As space opera, The First (and Last) Musical On Mars is just too jumbled and patched together to excite. Add awkward scene transitions and the show barely holds together. But it does have a few fun and tender moments. Rock star James (Sam Button-Harrison) is forcibly teleported to Mars for the coronation of twin princesses Hendrixia (Gina Sparacino) and Hollilia (Meghan Phillipp) and, ta-da, romantic entanglements ensue. It’s certainly fab to watch the girls zoom about in their ship to the song “Retro-Rocket Warp Speed.” Once James lands, a few tender, romantic moments stand out with the coy duet between him and Holliliah with “Different Beings, Different Worlds” and Button-Harrison’s warm reprise of “You Take Me to Paradise.” It must be noted that the entire cast’s voice quality is quite above standard for musical comedy review. Now, if they only had the material to match their talents.

Sam Button-Harrison in New Rock Theater's "The First (and Last) Musical on Mars", by George Zarr. Meghan Phillipp and Sam Button-Harrison in New Rock Theater's "The First (and Last) Musical on Mars", by George Zarr.

So far as comedy goes, Matthew Isler’s dry robot servant, Electrolux, stands out–and that’s mostly because he has great miniature signage that he flourishes most effectively. All the same, with the exception of brief one-liners like “Earth guys are easy!” the entire book badly needs a rewrite. Dallia Funkaster (Casey Kells) and Zabathoo (Leah Tirado) make decent evil villains, attempting to kill the princesses and take over Mars, but that has entirely to do with their level of enthusiasm and not the writing. Meanwhile, the Chorus (Rachel Bonaquisti, Liz Hanford, and Allison Toth) always comes across sweet and lovely, while Jonas Davidow has to be thanked just for wearing a g-string.
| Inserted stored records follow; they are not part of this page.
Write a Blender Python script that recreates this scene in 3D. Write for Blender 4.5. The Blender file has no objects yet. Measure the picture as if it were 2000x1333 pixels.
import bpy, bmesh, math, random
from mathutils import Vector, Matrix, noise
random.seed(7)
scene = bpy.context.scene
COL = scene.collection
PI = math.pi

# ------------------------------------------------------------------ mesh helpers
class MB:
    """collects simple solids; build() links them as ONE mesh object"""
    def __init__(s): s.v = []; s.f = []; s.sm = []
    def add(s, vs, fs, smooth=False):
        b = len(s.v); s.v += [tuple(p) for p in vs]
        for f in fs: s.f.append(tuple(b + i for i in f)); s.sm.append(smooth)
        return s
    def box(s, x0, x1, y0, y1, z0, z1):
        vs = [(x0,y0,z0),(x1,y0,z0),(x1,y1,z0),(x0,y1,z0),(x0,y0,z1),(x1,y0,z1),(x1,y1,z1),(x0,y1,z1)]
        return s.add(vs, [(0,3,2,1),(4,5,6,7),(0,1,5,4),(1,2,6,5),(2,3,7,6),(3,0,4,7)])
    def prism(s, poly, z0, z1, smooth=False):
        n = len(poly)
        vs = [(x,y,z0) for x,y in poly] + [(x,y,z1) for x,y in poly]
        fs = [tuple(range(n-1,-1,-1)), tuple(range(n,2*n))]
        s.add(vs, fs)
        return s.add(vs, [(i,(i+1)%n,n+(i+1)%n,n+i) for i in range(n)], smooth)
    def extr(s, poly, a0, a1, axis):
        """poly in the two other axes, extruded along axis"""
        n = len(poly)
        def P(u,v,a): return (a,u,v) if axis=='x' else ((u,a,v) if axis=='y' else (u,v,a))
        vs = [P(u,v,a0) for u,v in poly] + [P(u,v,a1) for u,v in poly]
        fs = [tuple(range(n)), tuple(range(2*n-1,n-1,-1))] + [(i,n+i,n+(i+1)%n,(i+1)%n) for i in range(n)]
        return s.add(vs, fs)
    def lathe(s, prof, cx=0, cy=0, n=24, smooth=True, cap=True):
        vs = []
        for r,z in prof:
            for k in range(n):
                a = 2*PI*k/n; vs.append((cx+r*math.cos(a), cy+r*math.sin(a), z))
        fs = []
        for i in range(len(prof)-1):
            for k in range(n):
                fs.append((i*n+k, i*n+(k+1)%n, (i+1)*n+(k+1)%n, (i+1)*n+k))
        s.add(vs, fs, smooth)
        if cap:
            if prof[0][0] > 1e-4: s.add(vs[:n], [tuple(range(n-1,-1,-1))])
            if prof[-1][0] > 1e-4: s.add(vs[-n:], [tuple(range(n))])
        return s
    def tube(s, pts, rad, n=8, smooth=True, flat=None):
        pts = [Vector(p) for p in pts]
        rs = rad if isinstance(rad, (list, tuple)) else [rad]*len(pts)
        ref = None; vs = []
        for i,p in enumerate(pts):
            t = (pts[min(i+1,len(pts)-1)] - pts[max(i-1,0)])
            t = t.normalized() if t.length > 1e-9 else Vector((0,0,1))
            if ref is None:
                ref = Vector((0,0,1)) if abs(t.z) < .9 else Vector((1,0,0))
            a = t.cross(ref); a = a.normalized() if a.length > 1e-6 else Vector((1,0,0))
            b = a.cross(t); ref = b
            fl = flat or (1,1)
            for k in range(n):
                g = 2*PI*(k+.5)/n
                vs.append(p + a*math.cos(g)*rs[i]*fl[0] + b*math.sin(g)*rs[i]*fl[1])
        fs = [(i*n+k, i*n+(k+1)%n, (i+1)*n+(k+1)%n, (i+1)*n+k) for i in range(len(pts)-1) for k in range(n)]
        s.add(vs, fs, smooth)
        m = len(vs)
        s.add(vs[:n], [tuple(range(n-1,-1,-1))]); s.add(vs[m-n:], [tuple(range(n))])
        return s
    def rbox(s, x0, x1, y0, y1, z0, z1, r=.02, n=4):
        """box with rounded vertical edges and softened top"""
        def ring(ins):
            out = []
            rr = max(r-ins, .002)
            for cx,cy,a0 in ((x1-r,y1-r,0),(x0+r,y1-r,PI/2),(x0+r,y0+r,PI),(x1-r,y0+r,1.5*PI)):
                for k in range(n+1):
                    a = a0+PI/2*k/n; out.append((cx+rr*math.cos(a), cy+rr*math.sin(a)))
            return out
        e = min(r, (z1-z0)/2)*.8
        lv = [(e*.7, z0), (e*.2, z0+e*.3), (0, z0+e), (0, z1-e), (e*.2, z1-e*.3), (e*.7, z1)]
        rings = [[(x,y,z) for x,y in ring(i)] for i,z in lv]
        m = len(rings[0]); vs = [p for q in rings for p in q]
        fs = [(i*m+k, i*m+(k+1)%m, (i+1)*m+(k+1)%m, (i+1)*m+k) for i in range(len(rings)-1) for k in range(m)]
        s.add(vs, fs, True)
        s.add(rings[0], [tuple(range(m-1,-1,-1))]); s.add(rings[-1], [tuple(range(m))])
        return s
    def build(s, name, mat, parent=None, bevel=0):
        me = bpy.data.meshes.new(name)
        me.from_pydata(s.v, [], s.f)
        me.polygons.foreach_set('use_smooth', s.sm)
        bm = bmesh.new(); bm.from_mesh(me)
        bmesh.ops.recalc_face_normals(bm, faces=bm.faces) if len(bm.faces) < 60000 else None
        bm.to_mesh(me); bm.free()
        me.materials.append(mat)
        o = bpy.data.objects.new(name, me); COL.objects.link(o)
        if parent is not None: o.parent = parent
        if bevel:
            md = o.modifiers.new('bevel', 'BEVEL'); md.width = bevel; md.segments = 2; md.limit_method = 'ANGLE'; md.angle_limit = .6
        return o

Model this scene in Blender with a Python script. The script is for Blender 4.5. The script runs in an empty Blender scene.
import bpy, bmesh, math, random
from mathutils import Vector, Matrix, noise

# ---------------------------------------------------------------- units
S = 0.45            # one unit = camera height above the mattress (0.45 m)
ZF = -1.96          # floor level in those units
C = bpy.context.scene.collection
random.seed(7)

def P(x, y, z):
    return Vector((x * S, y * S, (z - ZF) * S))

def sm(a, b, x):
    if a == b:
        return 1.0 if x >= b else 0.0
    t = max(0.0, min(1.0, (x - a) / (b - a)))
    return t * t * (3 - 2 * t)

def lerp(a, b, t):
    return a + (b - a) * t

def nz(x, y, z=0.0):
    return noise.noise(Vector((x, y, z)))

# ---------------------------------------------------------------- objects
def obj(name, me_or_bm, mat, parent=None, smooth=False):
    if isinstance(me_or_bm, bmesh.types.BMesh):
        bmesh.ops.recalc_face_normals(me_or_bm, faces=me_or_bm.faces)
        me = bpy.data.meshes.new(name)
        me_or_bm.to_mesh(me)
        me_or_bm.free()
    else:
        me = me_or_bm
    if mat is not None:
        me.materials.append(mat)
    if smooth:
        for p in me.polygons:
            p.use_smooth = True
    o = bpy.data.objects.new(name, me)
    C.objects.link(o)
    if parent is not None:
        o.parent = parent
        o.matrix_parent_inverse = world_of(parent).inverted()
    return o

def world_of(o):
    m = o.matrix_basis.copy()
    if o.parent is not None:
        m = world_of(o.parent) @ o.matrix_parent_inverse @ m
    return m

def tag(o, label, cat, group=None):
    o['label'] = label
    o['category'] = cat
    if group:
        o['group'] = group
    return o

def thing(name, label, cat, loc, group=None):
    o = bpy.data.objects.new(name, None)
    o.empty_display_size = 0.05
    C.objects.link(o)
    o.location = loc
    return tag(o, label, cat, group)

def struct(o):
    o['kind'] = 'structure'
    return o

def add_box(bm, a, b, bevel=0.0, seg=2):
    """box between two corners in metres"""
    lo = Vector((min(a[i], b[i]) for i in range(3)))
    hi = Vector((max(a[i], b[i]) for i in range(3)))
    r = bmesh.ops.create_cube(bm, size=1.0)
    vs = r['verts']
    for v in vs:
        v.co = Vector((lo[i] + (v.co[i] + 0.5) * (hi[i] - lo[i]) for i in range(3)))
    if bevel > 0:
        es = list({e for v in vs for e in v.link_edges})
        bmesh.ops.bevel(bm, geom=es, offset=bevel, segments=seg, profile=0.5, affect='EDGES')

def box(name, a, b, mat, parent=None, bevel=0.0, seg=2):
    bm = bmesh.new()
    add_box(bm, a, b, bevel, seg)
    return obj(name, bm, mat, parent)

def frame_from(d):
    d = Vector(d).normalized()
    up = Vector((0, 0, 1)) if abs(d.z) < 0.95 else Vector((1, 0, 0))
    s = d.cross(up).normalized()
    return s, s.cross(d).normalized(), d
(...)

But it’s back to the drawing board for the creator. Or his venture into the heart of shlock will be, dare I say, lost in space.

Rating: ★½

Gina Sparacino, Meghan Phillpp, Sam Button-Harrison and Chorus Rachel Bonaquisti, Liz Hanford, and Allison Toth in New Rock Theater's "The First (and Last) Musical on Mars", by George Zarr.

The First (and Last) Musical on Mars continues through June 19th at New Rock Theater, 3933 N. Elston (map), with performances Fridays and Satrudays at 10pm and Sundays at 8pm.  Tickets are $15, and can be purchased by phone (773-639-5316) or online at




Gina Sparacino (Hendrixia); Meghan Phillpp (Hollilia); Sam Button-Harrison (James); Rachel Bonaquisti, Liz Hanford, Allison Toth (chorus); Matthew Isler (robot); Casey Kells (Dallia Funkaster); Leah Tirado (Zabathoo); Jonas Davidow

behind the scenes

George Zarr (book/music/lyrics); Kevin Hanna (director); Robert Ollis (musical direction); Angel Tuidor (costumes);  Ellen Ranney (set design); Steven Hill (producer).


6 Responses

  1. I may not know schlock as well as you, but I know what I like. I like this.

  2. i saw the show the other nite i saw the listing here . did you see the exct same show that i saw? i liked the music + the story + the actors and actrsses your probably to old to get it i’m coming back with my friends with tin foil hats

  3. 1 1/2 stars? Not sure if we saw the same thing. I thought the show was great fun and the cast/crew did a good job with the material. I’m already planning on going back this weekend. My only regret about this show is that I didn’t have any foil. It’s what I want to see at 10PM on a weekend.

    To reiterate Fasteddie’s comment, I don’t know schlock as well as you either. Where do you draw lines when something is labelled as “schlock musical comedy?” With this type of stuff it’s more “Did I have fun? Yes? Mission accomplished then.” I hope you don’t judge Saturday afternoon SyFy movies for their cinematic feats and strengths too.

    Anyway, kudos to the cast & crew for venturing out with this.

  4. Schlock or not its all about what you get out of it and I think its great fun for all above the age of 17. There’s some moments of adult humor mixed with the corny sci fi thrill of saturday morning cartoons we all miss in our later years. Enjoy a cast of fun and a script full of crazy.

  5. I went to see the show on opening night, and enjoyed it to the max. I guess I don’t know schlock either -though, having seen everything ever to do with Bruce Campbell, including his two episode stint in a cartoon bout giant robots, New Jersey and Fat dudes*, I can hardly see how that’s true.

    It reminded me of a SciFi** orginal movie (E.G. Mega Shark vs Giant Octopus, or Alien Apocalypse) Kept me smiling the whole time.

    (*) Megas XLR – A cartoon about giant robots, New Jersey, and fat dudes. Enough said.

    (**) SciFi – For all the purists. SyFy – The shit is that?

    • @Tupac SyFy is the worst thing to ever happen to that channel 😦

      Anyway, judging from the comments, people are enjoying this “1 1/2 star” show. Go see it!